Le tribunal ne peut que conclure qu’à la suite de la cession de la branche d’activité, le cessionnaire est devenu chef d’entreprise et que les contrats de travail lui ont été cédés dès la date de prise d’effet de la convention. L’on ne peut dès lors considérer que le transfert n’a pas eu lieu et le tribunal reprend les termes de la clause conventionnelle, qui aboutissent à la même conclusion. La demande dirigée contre la société cédante en sa qualité d’employeur n’est dès lors pas recevable.

Par ailleurs, pour ce qui est des dommages et intérêts, le tribunal fait grief au demandeur de ne pas établir l’existence d’une faute ni de l’abus dans l’exercice d’un droit.

Intérêt de la décision

C’est le renvoi aux règles de la Directive n° 77/187/CEE du 14 février 1977 qui fait l’intérêt de la décision commentée, particulièrement sur la notion de « date du transfert ». Celle-ci ne laisse pas de choix aux parties (cédant et cessionnaire) quant à sa fixation, la disposition étant impérative et exigeant d’une part la détermination d’un moment précis et d’autre part la coïncidence avec celle du transfert du contrat ou de la relation de travail.

L’arrêt CELTEC de la Cour de Justice du 26 mai 2005 est à cet égard repris dans un large extrait, celui-ci renvoyant par ailleurs à la jurisprudence antérieure de la Cour : le critère déterminant est le fait qu’un nouveau chef d’entreprise intervient pour poursuivre ou reprendre l’exploitation de l’entité en question. Il s’agit d’une date précise, où la qualité de chef d’entreprise responsable de l’exploitation a été transmise du cédant au cessionnaire.
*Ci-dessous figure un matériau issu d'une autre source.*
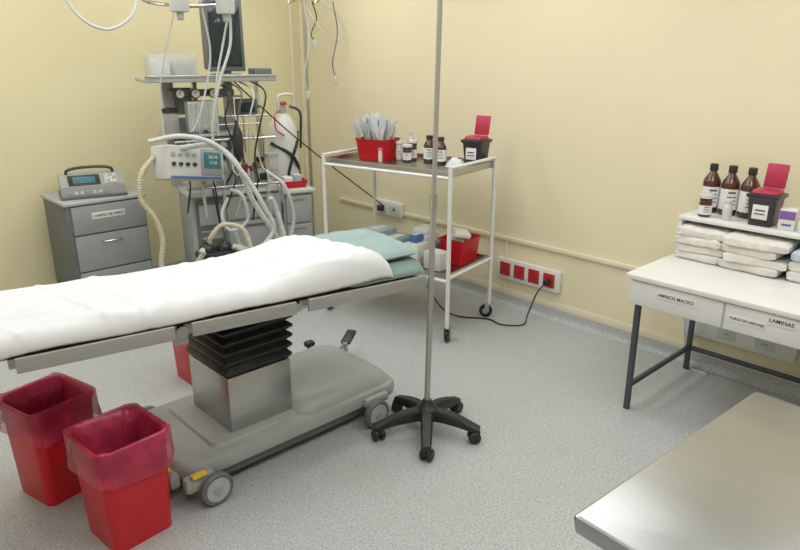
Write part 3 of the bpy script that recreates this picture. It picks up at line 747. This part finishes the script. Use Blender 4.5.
part(cp,'tubing',MB('hosew').tube([(.1,-.1,2.12),(.22,-.16,2.0),(.25,-.18,1.85),(.15,-.15,1.83),(.05,-.1,1.95),(0,-.02,2.08)],.005,seg=6))
gc=thing('gas_cylinder','white oxygen cylinder with black straps on a trolley','gas cylinder',(3.06,4.64,0))
part(gc,'body',MB('white').lathe([(.10,.03),(.12,.05),(.12,1.08),(.11,1.17),(.07,1.25),(.03,1.28)]))
part(gc,'valve',MB('lgrey').lathe([(.03,1.27),(.04,1.28),(.04,1.32),(.025,1.33)]).box((0,-.03,1.35),(.05,.035,.03),.01,'orange'))
part(gc,'strap',MB('black').tube([(-.13,-.02,1.05),(-.03,-.13,.97),(.04,-.13,.88),(.13,-.02,.78)],.014).tube([(.13,-.02,1.12),(.05,-.12,1.04),(.0,-.135,.95),(-.05,-.13,.80),(-.06,-.125,.6)],.012))
part(gc,'hose',MB('orange').tube([(-.05,-.04,1.30),(-.11,-.07,1.26),(-.11,-.08,1.16),(-.06,-.12,1.11)],.006))
part(gc,'hose',MB('blackp').tube([(.05,-.04,1.33),(.12,-.08,1.28),(.12,-.08,1.12),(.10,-.10,1.0)],.010))
part(gc,'handle',MB('white').tube([(-.06,-.04,1.30),(-.06,-.06,1.41),(.07,-.06,1.41),(.07,-.04,1.30)],.011))
part(gc,'trolley_frame',MB('blackp').b2((-.13,-.13,.0),(.13,.13,.03),.006).cyl((-.1,.13,.03),(-.1,.13,1.1),.01).cyl((.1,.13,.03),(.1,.13,1.1),.01))
t=thing('red_tray','red plastic tray of small supplies on the machine worktop','tray',mw(.55,-.04,.786),ma)
part(t,'body',MB('red').loft([(0,.09,.07,.015),(.05,.105,.085,.02),(.05,.10,.08,.018),(.006,.085,.065,.012)]))
part(t,'contents',MB('paper').b2((-.07,-.05,.01),(.0,.05,.075),.01).b2((.01,-.04,.01),(.07,.04,.09),.01,'linb'))
# ------------------------------------------------------------ world, camera
w=bpy.data.worlds.new('w');sc.world=w;w.use_nodes=True
w.node_tree.nodes['Background'].inputs[0].default_value=(1,.98,.95,1);w.node_tree.nodes['Background'].inputs[1].default_value=.5
cd=bpy.data.cameras.new('camera');cd.lens=669/800*36;cd.sensor_width=36
co=bpy.data.objects.new('camera',cd);COL.objects.link(co);co.location=(0,0,1.7)
co.rotation_euler=(pi/2-math.atan(218/669),0,-math.atan2(.6845,.729))
sc.camera=co
sc.view_settings.view_transform='Standard'
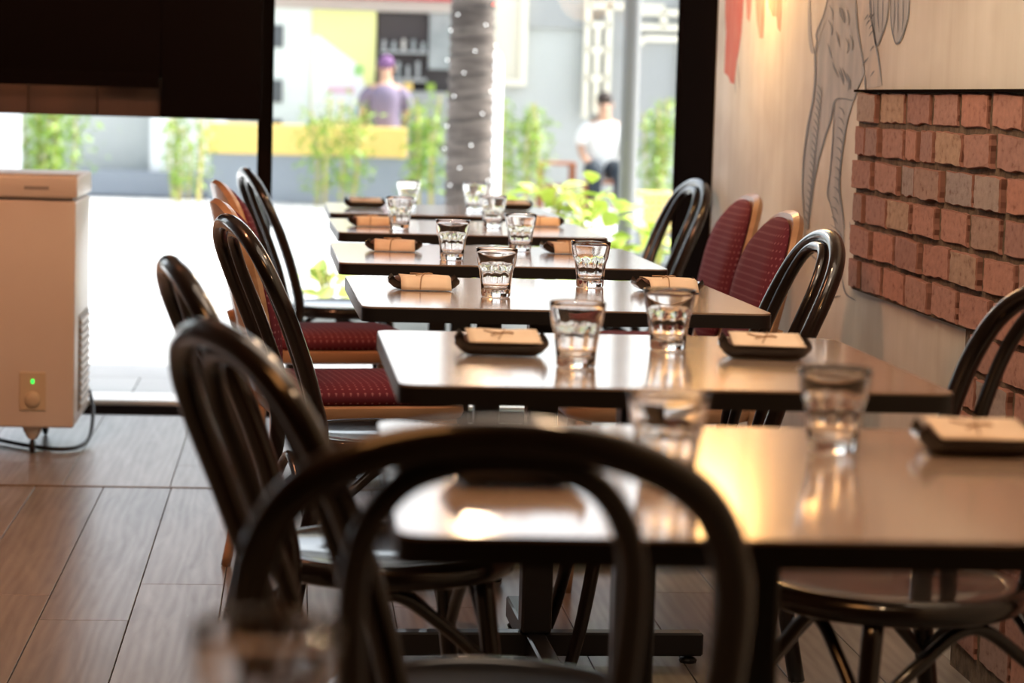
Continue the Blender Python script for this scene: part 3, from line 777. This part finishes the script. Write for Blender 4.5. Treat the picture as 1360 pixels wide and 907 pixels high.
# ------------------------------------------------------------------ chest freezer
fz = empty('chest_freezer', (-1.18, 7.45, 0)); tag(fz, 'white chest freezer with a small green light standing at the left edge', 'freezer')
obj('cabinet', box_bm(-.50, .51, 0, .50, .085, .785, .008, 3), 'freezer', fz, smooth=True, auto=40)
obj('lid_gasket', box_bm(-.49, .50, .006, .49, .7855, .7915), 'grey_plastic', fz)
lid = obj('lid', box_bm(-.505, .515, -.012, .505, .792, .862, .010, 3), 'freezer', fz, smooth=True, auto=40)
obj('badge', box_bm(.355, .430, -.0138, -.0122, .819, .829, .0004), 'grey_plastic', lid)
cpn = obj('control_plate', box_bm(.345, .425, -.006, .0, .140, .258, .002), 'freezer_dirty', fz)
kb = lathe([(0, .012), (.018, .012), (.022, .009), (.024, 0), (0, 0)], 24)
bmesh.ops.rotate(kb, verts=kb.verts, cent=(0, 0, 0), matrix=Matrix.Rotation(PI/2, 3, 'X')); bmesh.ops.translate(kb, verts=kb.verts, vec=(.385, -.0062, .175))
obj('knob', kb, 'freezer_dirty', cpn, smooth=True, auto=40)
obj('indicator_light', box_bm(.381, .389, -.0085, -.0062, .224, .236, .001), 'green_led', cpn)
vg = obj('vent_grille', box_bm(.5105, .514, .14, .46, .12, .42), 'grey_plastic', fz)
for k in range(12): obj('vent_slat', box_bm(.5142, .520, .15, .45, .128+k*.024, .142+k*.024, .002), 'freezer', vg)
for x_ in (-.43, .38, .44):
    for y_ in (.05, .44):
        if x_ == .44: continue
        c_ = lathe([(0, .084), (.030, .084), (.030, .072), (.014, .044), (0, .044)], 16, cx=x_, cy=y_)
        fo = obj('foot', c_, 'freezer', fz, smooth=True, auto=40)
        obj('castor', ell(x_, y_, .0225, .011, .0222, .0222, 16, 10), 'rubber', fo, smooth=True)
cb = tube([(-1.02, 7.80, .012), (-.84, 7.60, .010), (-.72, 7.52, .010), (-.66, 7.58, .012), (-.640, 7.70, .030), (-.645, 7.86, .09), (-.665, 7.955, .14)], .0065, 8, n=8)
tag(obj('power_cable', cb, 'rubber', smooth=True), 'black power cable curling on the floor at the freezer corner', 'cable')

# ------------------------------------------------------------------ lamps (above the picture)
def pendant(x, y, z, label):
    t = empty('pendant_lamp', (x, y, z)); tag(t, label, 'lamp', 'bare bulb pendants over the tables')
    obj('bulb', ell(0, 0, 0, .026, .026, .030), 'lamp_bulb', t, smooth=True)
    obj('socket', lathe([(0, .027), (.016, .027), (.020, .055), (.018, .095), (.006, .105), (0, .105)], 16), 'black_metal', t, smooth=True)
    obj('cord', tube([(0, 0, .10), (0, 0, ZC-z-.001)], .003, 6, n=1), 'rubber', t)
    l = bpy.data.lights.new('bulb_light', 'POINT'); l.energy = 7; l.color = WARM; l.shadow_soft_size = .05
    lo = bpy.data.objects.new('bulb_light', l); COL.objects.link(lo); lo.parent = t; lo.location = (0, 0, -.06)
pendant(.56, 7.3, 1.66, 'bare bulb pendant lamp over the fifth table')
pendant(.60, 4.6, 1.80, 'bare bulb pendant lamp over the third table')
pendant(.45, 2.3, 1.85, 'bare bulb pendant lamp over the nearest table')
ln_ = empty('paper_lantern', (1.215, 7.05, 1.60)); tag(ln_, 'glowing warm paper lantern hanging by the mural wall', 'lamp')
obj('shade', ell(0, 0, 0, 0.13, 0.13, 0.13, 24, 16), 'lantern', ln_, smooth=True)
obj('cord', tube([(0, 0, .13), (0, 0, ZC-1.601)], .003, 6, n=1), 'rubber', ln_)

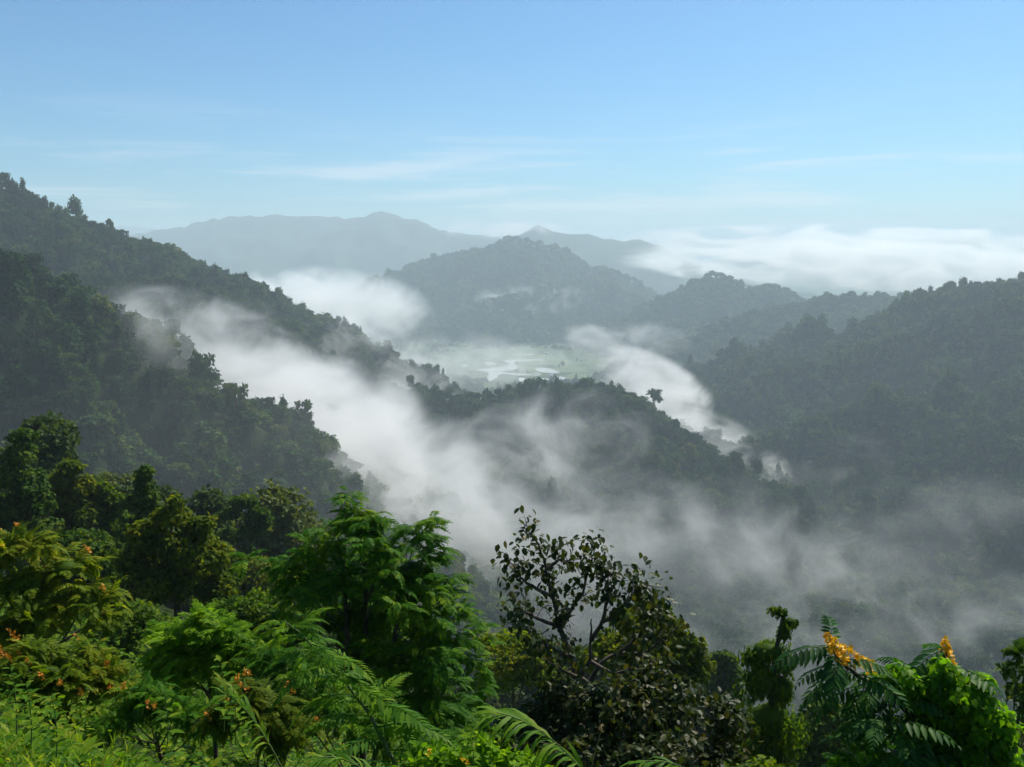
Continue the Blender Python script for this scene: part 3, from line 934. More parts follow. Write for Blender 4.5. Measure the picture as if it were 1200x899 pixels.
# ---- arching sapling in front of it
g = np.random.default_rng(102); D0 = 8.5
t_ = plant("sapling", base_under(475, 920, D0 - .8), "arching young tree with comb-like bright fronds, in front of the tall feathery tree", "sapling")
sp_ = np.array([at(480, 925, D0 - .7), at(455, 880, D0 - .5), at(432, 835, D0 - .2), at(405, 800, D0), at(378, 770, D0), at(352, 742, D0 + .1), at(333, 728, D0 + .1)])
tt = np.linspace(.12, 1, 19); P = np.stack([np.interp(tt, np.linspace(0, 1, 7), sp_[:, i]) for i in range(3)], -1)
side = np.where(np.arange(19) % 2, 1, -1)
D = np.stack([-.55 * np.ones(19) + .35 * side, -.75 * side * np.ones(19), .22 + .25 * tt], -1) + g.normal(0, .12, (19, 3))
D[side > 0] = np.stack([.75 + .2 * g.normal(size=(side > 0).sum()), -.35 + .2 * g.normal(size=(side > 0).sum()), .2 * np.ones((side > 0).sum())], -1)
D[side < 0] = np.stack([-.8 + .2 * g.normal(size=(side < 0).sum()), -.25 + .25 * g.normal(size=(side < 0).sum()), .2 * np.ones((side < 0).sum())], -1)
P = np.vstack([P, P[2:] + g.normal(0, .05, (17, 3))]); D = np.vstack([D, D[2:] * np.array([1, -1, 1]) + g.normal(0, .3, (17, 3))])
S = np.concatenate([.85 - .45 * tt ** 2, .7 - .4 * tt[2:] ** 2]) * g.uniform(.85, 1.15, 36)
part("foliage", t_, stamp(COMB_P, P, D, np.tile([[0, 0, 1.0]], (36, 1)), S, g), LM["sapling"])
part("stem", t_, tube(sp_, .022, .007, 6), STEM, True)

# ---- dark broad-leaved tree with bare forks
g = np.random.default_rng(103); D0 = 12.0
b = base_under(690, 900, D0, .3)
t_ = plant("dark_tree", b, "dark tree with sparse glossy brown-green leaves and bare forked branches in the centre", "tree")
BR = [  # branch lines in photo pixels with depth offset
    [(686, 905, 0), (680, 850, 0), (676, 800, 0), (668, 770, 0), (656, 735, .1), (648, 700, .2), (640, 668, .2), (632, 640, .1), (618, 622, 0)],
    [(676, 800, 0), (692, 775, -.1), (693, 745, -.1), (692, 725, -.1)],
    [(690, 800, .1), (705, 775, .2), (725, 765, .3), (745, 748, .3), (760, 730, .2), (762, 700, .3)],
    [(693, 750, -.1), (705, 730, -.2), (712, 705, -.2), (712, 685, -.1), (704, 672, 0)],
    [(656, 735, .1), (668, 715, .3), (682, 695, .4), (690, 670, .5), (694, 652, .5)],
    [(705, 730, -.2), (722, 720, -.3), (735, 706, -.3), (748, 690, -.3), (758, 686, -.3)],
    [(648, 700, .2), (630, 690, 0), (612, 680, -.2), (600, 664, -.3)],
    [(656, 735, .1), (630, 725, .3), (608, 712, .4), (598, 722, .4)],
    [(668, 770, 0), (640, 755, -.3), (618, 742, -.4)],
    [(640, 668, .2), (655, 655, .2), (668, 660, .3)],
    [(725, 765, .3), (750, 768, .5), (775, 752, .6), (788, 740, .6)],
    [(690, 800, .1), (660, 785, -.5), (640, 775, -.7)],
    [(692, 775, -.1), (720, 790, -.5), (755, 780, -.7)],
]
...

Cette date ne peut être reportée, même d’un commun accord entre les deux parties, à l’opération de transfert.

Il en découle, ainsi que les éléments de fait de l’espèce le confirment, que la qualité d’employeur dans le chef du cédant est perdue dès cette date et que toute mesure prise par celui-ci en cette qualité serait sans effet, ainsi un licenciement décidé par le cédant après le transfert.